Alistair needs his son, Luke, to drive him to Dover to dispose of his dead mother’s effects. Luke, a self-styled partier, has been recently released from a short but passionate affair with a narcissistic actress. Luke is desperately foundering and cannot break free of his obsession with Arianne, convinced she will realize her mistake and return to him. Caught in her spell, Luke's vulnerability is painful to observe; he remains oblivious to Arianne's manipulations, a shadow of the former bon vivant.

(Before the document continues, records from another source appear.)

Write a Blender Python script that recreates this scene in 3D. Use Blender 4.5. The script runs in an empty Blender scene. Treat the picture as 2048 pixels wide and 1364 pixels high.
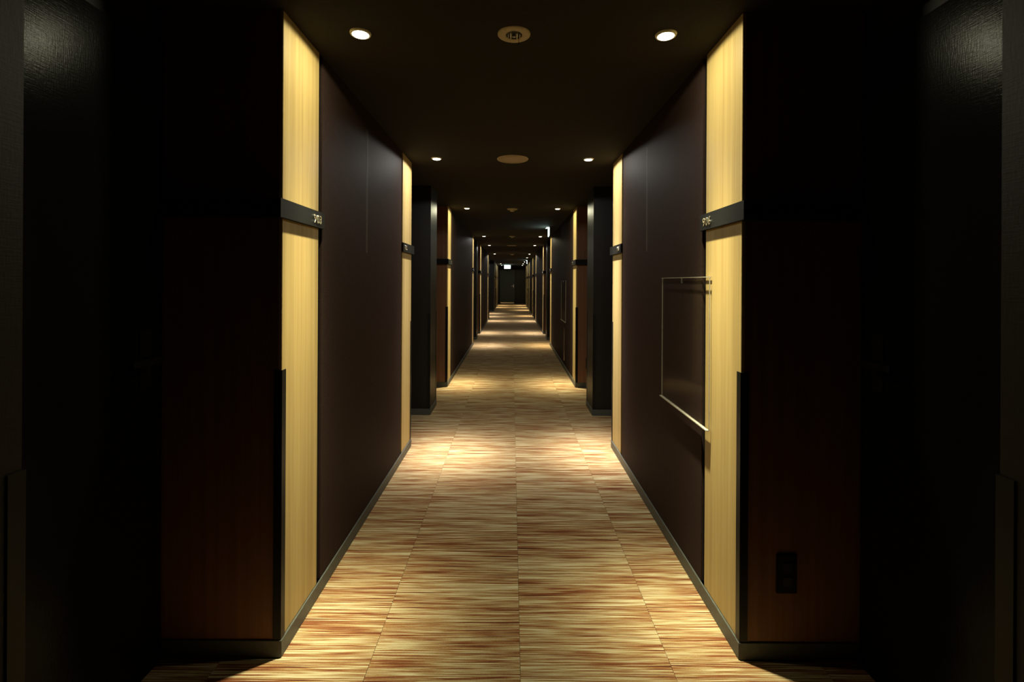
import bpy, bmesh, math, random
from mathutils import Vector, Matrix
random.seed(7)
scene = bpy.context.scene
C = scene.collection

# ------------------------------------------------------------------ camera, world, exposure
CAM_Z = 1.27
cam_d = bpy.data.cameras.new('camera'); cam = bpy.data.objects.new('camera', cam_d); C.objects.link(cam)
cam.location = (0, 0, CAM_Z)
cam.rotation_euler = (math.radians(90), math.radians(-0.30), 0)
cam_d.sensor_width = 36; cam_d.lens = 17.0
cam_d.shift_y = -118.0 / 2048; cam_d.shift_x = 0.0001
cam_d.clip_start = 0.02; cam_d.clip_end = 100
scene.camera = cam
world = bpy.data.worlds.new('world'); scene.world = world; world.use_nodes = True
world.node_tree.nodes['Background'].inputs[0].default_value = (0, 0, 0, 1)
world.node_tree.nodes['Background'].inputs[1].default_value = 0
vs = scene.view_settings
vs.view_transform = 'Standard'; vs.look = 'None'; vs.gamma = 1.0; vs.use_curve_mapping = False
vs.exposure = 0.0
LAMP_W = 530.0         # power of every ceiling downlight

# ------------------------------------------------------------------ dimensions (metres; Y runs down the corridor)
H = 2.184              # ceiling
WX = 0.776             # wall face
AX = 1.19              # back of the door recesses
T = 0.012              # cladding thickness
PW = 0.302             # wood panel width
CH = 0.034             # black channel width
END = 28.0
LX = 0.562             # downlight distance from the centre line
SEG_R = [(-4.5, -0.46), (1.634, 3.725), (5.84, 9.80), (11.85, 15.85), (17.90, 21.95), (23.95, 26.35)]
SEG_L = [(-4.5, -0.46), (1.634, 3.725), (5.84, 9.80), (11.85, 15.85), (20.70, 21.95), (23.95, 26.35)]
PIER_R = [(0.39, 0.768), (4.61, 4.98), (10.63, 11.00), (16.68, 17.05), (22.75, 23.12)]
PIER_L = [(0.39, 0.768), (4.61, 4.98), (10.63, 11.00), (16.30, 16.65), (22.75, 23.12)]

# ------------------------------------------------------------------ materials
def new_mat(name):
    m = bpy.data.materials.new(name); m.use_nodes = True
    nt = m.node_tree
    return m, nt, nt.nodes['Principled BSDF']

def ramp(nt, stops, interp='LINEAR'):
    r = nt.nodes.new('ShaderNodeValToRGB'); r.color_ramp.interpolation = interp
    el = r.color_ramp.elements
    while len(el) < len(stops): el.new(0.5)
    for e, (p, c) in zip(el, stops):
        e.position = p; e.color = (c[0], c[1], c[2], 1)
    return r

def mapped(nt, scale, coord='Object'):
    tc = nt.nodes.new('ShaderNodeTexCoord'); mp = nt.nodes.new('ShaderNodeMapping')
    mp.inputs['Scale'].default_value = scale
    nt.links.new(tc.outputs[coord], mp.inputs['Vector'])
    return mp

def noise(nt, vec, scale=1.0, detail=3.0, rough=0.5):
    n = nt.nodes.new('ShaderNodeTexNoise'); n.inputs['Scale'].default_value = scale
    n.inputs['Detail'].default_value = detail; n.inputs['Roughness'].default_value = rough
    nt.links.new(vec, n.inputs['Vector']); return n

def bump(nt, bsdf, height, strength, dist):
    b = nt.nodes.new('ShaderNodeBump'); b.inputs['Strength'].default_value = strength; b.inputs['Distance'].default_value = dist
    nt.links.new(height, b.inputs['Height']); nt.links.new(b.outputs['Normal'], bsdf.inputs['Normal'])

def plain(name, col, rough=0.5, metal=0.0, spec=0.5, grain=None):
    m, nt, b = new_mat(name)
    b.inputs['Roughness'].default_value = rough; b.inputs['Metallic'].default_value = metal
    b.inputs['Specular IOR Level'].default_value = spec
    sc = grain or (60, 60, 60)
    n = noise(nt, mapped(nt, sc).outputs['Vector'], 1.0, 3.0)
    r = ramp(nt, [(0.25, [c * 0.85 for c in col]), (0.75, [min(1, c * 1.15) for c in col])])
    nt.links.new(n.outputs['Fac'], r.inputs['Fac']); nt.links.new(r.outputs['Color'], b.inputs['Base Color'])
    return m

def emit(name, col, strength):
    m, nt, b = new_mat(name)
    b.inputs['Base Color'].default_value = (*[0.6 * c for c in col], 1)
    b.inputs['Emission Color'].default_value = (*col, 1); b.inputs['Emission Strength'].default_value = strength
    return m

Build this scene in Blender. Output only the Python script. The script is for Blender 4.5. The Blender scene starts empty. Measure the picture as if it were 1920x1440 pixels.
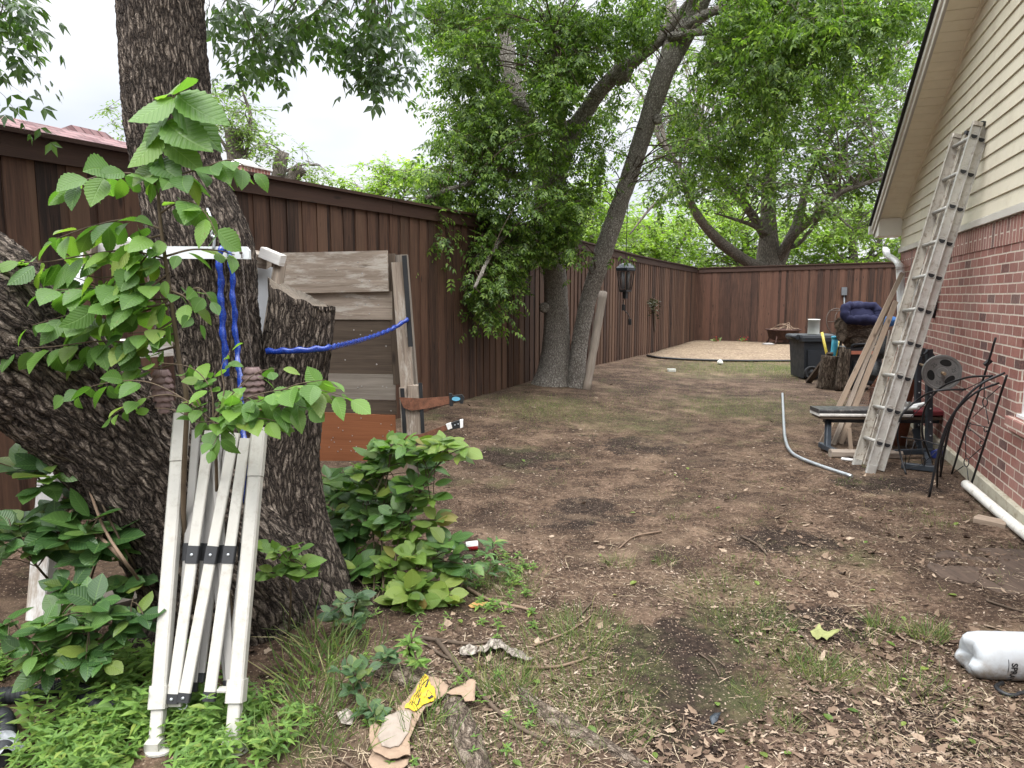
import bpy, math, random
import numpy as np
from mathutils import Vector, noise, geometry
random.seed(7); rng = np.random.default_rng(11)
SC = bpy.context.scene
COL = SC.collection
pi = math.pi
# ------------------------------------------------------------------ camera model
F = 1331.0; PT = math.radians(7.0); CZ = 1.6
CAM = np.array([0.0, 0.0, CZ])
def ray(x, y):
    a = (x-960)/F; b = (720-y)/F
    return np.array([a, math.cos(PT)+b*math.sin(PT), -math.sin(PT)+b*math.cos(PT)])
def A(x, y, Y):
    r = ray(x, y); return CAM + r*(Y/r[1])
def onpl(x, y, p, n):
    r = ray(x, y); return CAM + r*(np.dot(p-CAM, n)/np.dot(r, n))
FT = np.array([.426, .905, 0.]); FT /= np.linalg.norm(FT)
FN = np.array([FT[1], -FT[0], 0.]); FP = np.array([-.37, 10.02, 0.])
def gz(x, y):
    d = max((x-FP[0])*FN[0] + (y-FP[1])*FN[1], 0.0)
    s = min(max((22-y)/11, 0), 1); s = s*s*(3-2*s)
    z = .006*min(max(y, 0), 26) + .17*math.exp(-(d/1.6)**2)*s
    z += .07*math.exp(-((x+1.15)**2+(y-3.2)**2)/.8)
    z += .03*math.exp(-((x+.33)**2+(y-2.75)**2)/.25)
    z += .02*noise.noise(Vector((x*.7, y*.7, 3.1)))
    return z
def gzf(x, y):
    k = min(max((16-y)/10, 0), 1)
    return gz(x, y) + k*(.012*noise.noise(Vector((x*3.3, y*3.3, 1.7))) + .008*noise.noise(Vector((x*9, y*9, 5.2))))
def G(x, y, dz=0.0):
    r = ray(x, y); z = 0.0
    for _ in range(14):
        P = CAM + r*((z-CZ)/r[2]); z = gz(P[0], P[1]) + dz
    P[2] = z; return P
def mpx(Y): return Y/F      # metres per photo pixel at depth Y
# ------------------------------------------------------------------ tags
LOC = {}
def tag(o, label, cat, group=None, kind=None):
    if label: o['label'] = label
    if cat: o['category'] = cat
    if group: o['group'] = group
    if kind: o['kind'] = kind
    return o
def thing(name, label, cat, loc, group=None):
    o = bpy.data.objects.new(name, None); COL.objects.link(o)
    o.location = tuple(loc); o.empty_display_size = .1
    LOC[o.name] = np.array(loc, float)
    return tag(o, label, cat, group)
def link_mesh(name, me, V, parent, origin=None):
    if parent is not None: off = LOC[parent.name]
    elif origin is not None: off = np.array(origin, float)
    else: off = np.array([V[:, 0].mean(), V[:, 1].mean(), V[:, 2].min()])
    me.vertices.foreach_set('co', (V-off).astype(np.float32).ravel())
    me.update()
    o = bpy.data.objects.new(name, me); COL.objects.link(o)
    if parent is not None: o.parent = parent
    else: o.location = tuple(off)
    LOC[o.name] = off
    return o
# ------------------------------------------------------------------ mesh builder
def norm(v):
    v = np.asarray(v, float); l = np.linalg.norm(v); return v/l if l > 1e-12 else v
class MB:
    def __init__(s): s.v = []; s.f = []; s.m = []; s.uv = []; s.sm = []
    def face(s, idx, m=0, uv=None, smooth=False):
        s.f.append(tuple(idx)); s.m.append(m); s.sm.append(smooth)
        s.uv.append(uv if uv is not None else [(s.v[i][0], s.v[i][2]) for i in idx])
    def beam(s, p0, p1, w, h, up=(0, 0, 1), m=0, taper=1.0, bev=0.0):
        """box from p0 to p1; w across, h along up"""
        p0 = np.asarray(p0, float); p1 = np.asarray(p1, float)
        d = p1-p0; L = np.linalg.norm(d); d = d/L
        x = np.cross(d, up)
        if np.linalg.norm(x) < 1e-6: x = np.cross(d, (0, 1, .01))
        x = norm(x); y = norm(np.cross(x, d))
        if bev > 0:
            a, b = w/2, h/2; c = min(bev, a*.45, b*.45)
            sec = [(-a+c, -b), (a-c, -b), (a, -b+c), (a, b-c), (a-c, b), (-a+c, b), (-a, b-c), (-a, -b+c)]
        else: sec = [(-w/2, -h/2), (w/2, -h/2), (w/2, h/2), (-w/2, h/2)]
        n = len(sec); b0 = len(s.v)
        for k, p in ((1, p0), (taper, p1)):
            for q in sec: s.v.append(p + x*q[0]*k + y*q[1]*k)
        r = random.random()*7; per = 0; off = []
        for i in range(n+1):
            off.append(per)
            q, q2 = sec[i % n], sec[(i+1) % n]; per += math.hypot(q[0]-q2[0], q[1]-q2[1])
        for i in range(n):
            j = (i+1) % n
            s.face((b0+i, b0+j, b0+n+j, b0+n+i), m, [(r, off[i]), (r, off[i+1]), (r+L, off[i+1]), (r+L, off[i])])
        s.face([b0+i for i in range(n)][::-1], m, [(q[0], q[1]) for q in sec][::-1])
        s.face([b0+n+i for i in range(n)], m, [(q[0], q[1]) for q in sec])
    def box(s, c, sz, m=0, ax=None, bev=0):
        c = np.asarray(c, float)
        if ax is None: ax = np.eye(3)
        ax = np.asarray(ax, float)
        s.beam(c-ax[2]*sz[2]/2, c+ax[2]*sz[2]/2, sz[0], sz[1], up=ax[1], m=m, bev=bev)
    def tube(s, pts, rad, n=8, m=0, caps=True, bark=None, smooth=True, squash=None):
        P = [np.asarray(p, float) for p in pts]; k = len(P)
        if np.isscalar(rad): rad = [rad]*k
        T = []
        for i in range(k):
            T.append(norm(P[min(i+1, k-1)]-P[max(i-1, 0)]))
        ref = np.array([0, 1, 0]) if abs(T[0][1]) < .9 else np.array([1, 0, 0])
        x = norm(np.cross(T[0], ref)); b0 = len(s.v); L = 0; R0 = max(rad)
        Ls = []
        for i in range(k):
            x = norm(x - T[i]*np.dot(x, T[i])); y = np.cross(T[i], x)
            if i: L += np.linalg.norm(P[i]-P[i-1])
            Ls.append(L)
            for j in range(n):
                a = 2*pi*j/n; ca, sa = math.cos(a), math.sin(a); r = rad[i]
                if bark:
                    amp, fu, fv, seed = bark
                    q = Vector((ca*R0*fu+seed, sa*R0*fu, L*fv))
                    h = .75-2.2*abs(noise.noise(q+Vector((0, 0, .8*noise.noise(q*.7))))); h2 = .6-1.6*abs(noise.noise(q*2.3+Vector((7, 1, 2)))) + .5*noise.noise(Vector((q.x*5, q.y*5, q.z*12)))
                    q2 = Vector((ca*1.3, sa*1.3+seed, L*1.7))
                    r = r*(1+.05*noise.noise(q2)) + amp*(h*.75+h2*.5)
                if squash: s.v.append(P[i] + x*ca*r*squash[0] + y*sa*r*squash[1])
                else: s.v.append(P[i] + x*ca*r + y*sa*r)
        for i in range(k-1):
            for j in range(n):
                j2 = (j+1) % n
                u0, u1 = R0*2*pi*j/n, R0*2*pi*(j+1)/n
                s.face((b0+i*n+j, b0+i*n+j2, b0+(i+1)*n+j2, b0+(i+1)*n+j), m,
                       [(u0, Ls[i]), (u1, Ls[i]), (u1, Ls[i+1]), (u0, Ls[i+1])], smooth)
        if caps:
            s.face([b0+j for j in range(n)][::-1], m)
            s.face([b0+(k-1)*n+j for j in range(n)], m)
    def cyl(s, p0, p1, r, n=12, m=0, r2=None, caps=True, smooth=True):
        s.tube([p0, p1], [r, r if r2 is None else r2], n, m, caps, smooth=smooth)
    def lathe(s, prof, c=(0, 0, 0), ax=(0, 0, 1), n=20, m=0, smooth=True):
        """prof: list of (r, h) along ax from c"""
        c = np.asarray(c, float); ax = norm(ax)
        ref = np.array([1, 0, 0]) if abs(ax[0]) < .9 else np.array([0, 1, 0])
        x = norm(np.cross(ax, ref)); y = np.cross(ax, x); b0 = len(s.v)
        for r, h in prof:
            for j in range(n):
                a = 2*pi*j/n; s.v.append(c+ax*h+(x*math.cos(a)+y*math.sin(a))*max(r, 1e-4))
        for i in range(len(prof)-1):
            for j in range(n):
                j2 = (j+1) % n
                s.face((b0+i*n+j, b0+i*n+j2, b0+(i+1)*n+j2, b0+(i+1)*n+j), m,
                       [(j/n, prof[i][1]), ((j+1)/n, prof[i][1]), ((j+1)/n, prof[i+1][1]), (j/n, prof[i+1][1])], smooth)
        if prof[0][0] > 2e-4: s.face([b0+j for j in range(n)][::-1], m)
        if prof[-1][0] > 2e-4: s.face([b0+(len(prof)-1)*n+j for j in range(n)], m)
    def prism(s, outline, ex, m=0, uvs=None):
        """outline: list of 3D points (planar), extruded by vector ex"""
        O = [np.asarray(p, float) for p in outline]; n = len(O); b0 = len(s.v); ex = np.asarray(ex, float)
        for p in O: s.v.append(p)
        for p in O: s.v.append(p+ex)
        for i in range(n):
            j = (i+1) % n; s.face((b0+i, b0+j, b0+n+j, b0+n+i), m)
        s.face([b0+i for i in range(n)][::-1], m, uvs[::-1] if uvs else None)
        s.face([b0+n+i for i in range(n)], m, uvs)
    def quad(s, a, b, c, d, m=0, uv=None):
        b0 = len(s.v); s.v += [np.asarray(p, float) for p in (a, b, c, d)]
        s.face((b0, b0+1, b0+2, b0+3), m, uv)
    def build(s, name, mats, parent=None, origin=None):
        if not isinstance(mats, (list, tuple)): mats = [mats]
        me = bpy.data.meshes.new(name); V = np.array(s.v, float)
        me.from_pydata([tuple(v) for v in V], [], s.f)
        for m in mats: me.materials.append(m)
        me.polygons.foreach_set('material_index', s.m)
        me.polygons.foreach_set('use_smooth', s.sm)
        uv = me.uv_layers.new(name='UVMap')
        uv.data.foreach_set('uv', np.array([c for f in s.uv for c in f], np.float32).ravel())
        o = link_mesh(name, me, V, parent, origin)
        # outward normals
        import bmesh
        bm = bmesh.new(); bm.from_mesh(me); bmesh.ops.recalc_face_normals(bm, faces=bm.faces); bm.to_mesh(me); bm.free()
        return o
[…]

While Alistair stays overnight in Dover, Luke drives the car home, stopping along the way to give aid to a couple of refugees from Kosovo, Mila and Goran, who are being threatened by a protest mob. It is through these characters that Stevenson artfully skewers the pretensions of the middle class, the "egocentric complacency Western money can buy." Goran is grateful for Luke’s help but soon becomes frustrated by his chronic insensitivity to others. Goran eventually detests Luke's simplistic self-indulgence, "he hated Luke for his pointless angst, which was the agony of privileged people."

Alistair's existence is defined by lies, infidelity and denial, his family passively absorbing the price of their position, a profoundly casual acceptance of middle class values and aspirations, assuming they are superior, untouchable, until the collapse of their false security.

Stevenson has a firm grasp of her characters, their flaws and nameless fears. Peeling away the distractions that shield each character, the author exposes the minutiae that fill every waking moment of their lives. In the end, everyone is vulnerable to fate's intervention, distractions crumbling before fear and self-doubt, a class-conscious society unmasked. This author wields her scalpel ruthlessly, precisely incising English sensibilities.